CLASSES AND WORKSHOPS 2025

I have over 15 years experience teaching creative workshops to all levels of ability, from nervous beginners to those looking to challenge and stretch themselves. 2024 will bring many opportunities to take a workshop with me as I continue to run classes at Bullclough Art School in the beautiful Peak District as well as workshops in Oxfordshire. Make sure you are on my mailing list to hear about them first!

Contemporary Landscape painting workshops

Venue: Bullclough Art School, Peak District

There are four contemporary landscape workshops a year at Bullclough- one for each season. The idea behind these workshops is that they provide you with the basic building blocks of landscape painting; line, mass and shape. I don’t want to teach you how to paint like me, though I will show you lots of the techniques I use in my work, I want you to begin to explore your motivation for painting- what is it you want to express? What colours and marks feel like home? How do you want people to feel when they look at your work?

If that all sounds very intangible then consider that you will also undertake lots of exercises that demonstrate the formal elements of painting like compositional formats, contrast and difference, line weight and colour mixing.

On day one we begin with some simple drawing exercises to get you exploring the ever-changing landscape around Bullclough art school. These sketches will serve as a jumping off point for several experiments with colour, tone and composition. We will explore together the idea of abstraction and expressive painting and, in particular, where you see yourself on that spectrum between detailed realism and contemporary expressionism. During the final day and a half of the workshop you will be able to work on a number of larger paintings informed by the things you have discovered about yourself and your own style.

All the materials you could possibly need will be provided for you including boards to work on and sketchbooks to record your time in this most magical of places. You will want for nothing. Drop me an email here if you have specific questions or you can use the links below for more information and to book.
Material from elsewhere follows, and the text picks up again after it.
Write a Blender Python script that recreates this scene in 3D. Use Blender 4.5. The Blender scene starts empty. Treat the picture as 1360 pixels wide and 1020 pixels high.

Nellie and Andy at Bullclough are always happy to help with logistics and to recommend place to stay, you can contact them here.

The Abstracted Landscape: Exploring expressive painting

Venue: Bullclough Art School, Peak District

2nd, 3rd and 4th May 2025

“Like a good poem, a good abstraction attacks your feeling before your understanding” Robert Genn

Spend three days with landscape painter Rachel Cronin as she guides you through a series of exercises designed to abstract the landscape and explore new compositions in your work.

Because abstract painting relies on design, colour, and composition as much as representational painting, we will spend time exploring how formal creative concepts can influence and help you as you create work. You may be a painter who wants to take their work to the next abstract level, or you may have attended more traditional painting workshops and are ready to untether your work from its subject matter. This structured course will help you to do just that.

Beginning on the first day with some simple landscape sketching, you undertake several exercises that will help you to explore different perspectives, unusual angles, and ways of rearranging the elements in a landscape to create a new work that evokes new responses.

Some of the exercises we will explore include:

Removing the landscape horizon line yet retaining a sense of the land

Using colour and tone to alter the sense of reality

Exploring paint application techniques such as glazing and scumbling to create contrasting textures and atmospheric effects

Using brush marks and drawn scribbles to evoke emotion and movement

Because this workshop is about exploration and process there will be less focus on completing a finished piece of work, but you will leave with plenty of sketches, inspiration and a couple of paintings on board. There will be an opportunity to work on large surfaces if the urge to work big takes hold!

The Abstracted landscapes: exploring shape and colour

Venue: Bullclough art school

5th, 6th and 7th September 2025

If you’ve wanted to create more abstract work and are interested in exploring new approaches to contemporary landscape painting, then this workshop is just for you.

Working with landscape artist Rachel Cronin you will spend two days receiving structured tuition on both the formal elements of making art like colour, tone, pattern and shape and the exciting ways we can break that the rules of landscape painting.

On day one we will begin with some simple landscape sketches and then spend the day editing, simplifying and reconfiguring elements to create several vibrant collages that simplify and abstract the landscape.

We will spend our first morning gathering information from the beautiful landscape surrounding Bullclough, experimenting with several expressive drawing techniques such as using our non-dominant hand, creating memory drawings and working with overlapped compositions. We will also explore how different shapes relate to each other and how different applications of paint evoke certain moods and effects. Because abstract painting is such a broad subject we will focus on abstract use of colour and simplification of form and composition in this workshop.

Some of the approaches we will explore on this workshop include:

Identifying and mixing saturated colours and desaturated neutrals

Exploring the shapes we can see in the landscape and adjusting their scale

Creating collages that explore the relationship between shapes, colours and abstracted forms

Exploring our own approaches to abstraction by working out where our work sits on the figurative to abstract continuum

Creating paintings based on our collages and working with layers of paint to give our work a sense of depth and history.

This workshop is ideal if you gather lots of sketchbook ideas but don’t quite know how to use them to inform your work. We will also work together to explore your own creative process and your ‘why’ so that you don’t feel lost when faced with a blank sheet of paper.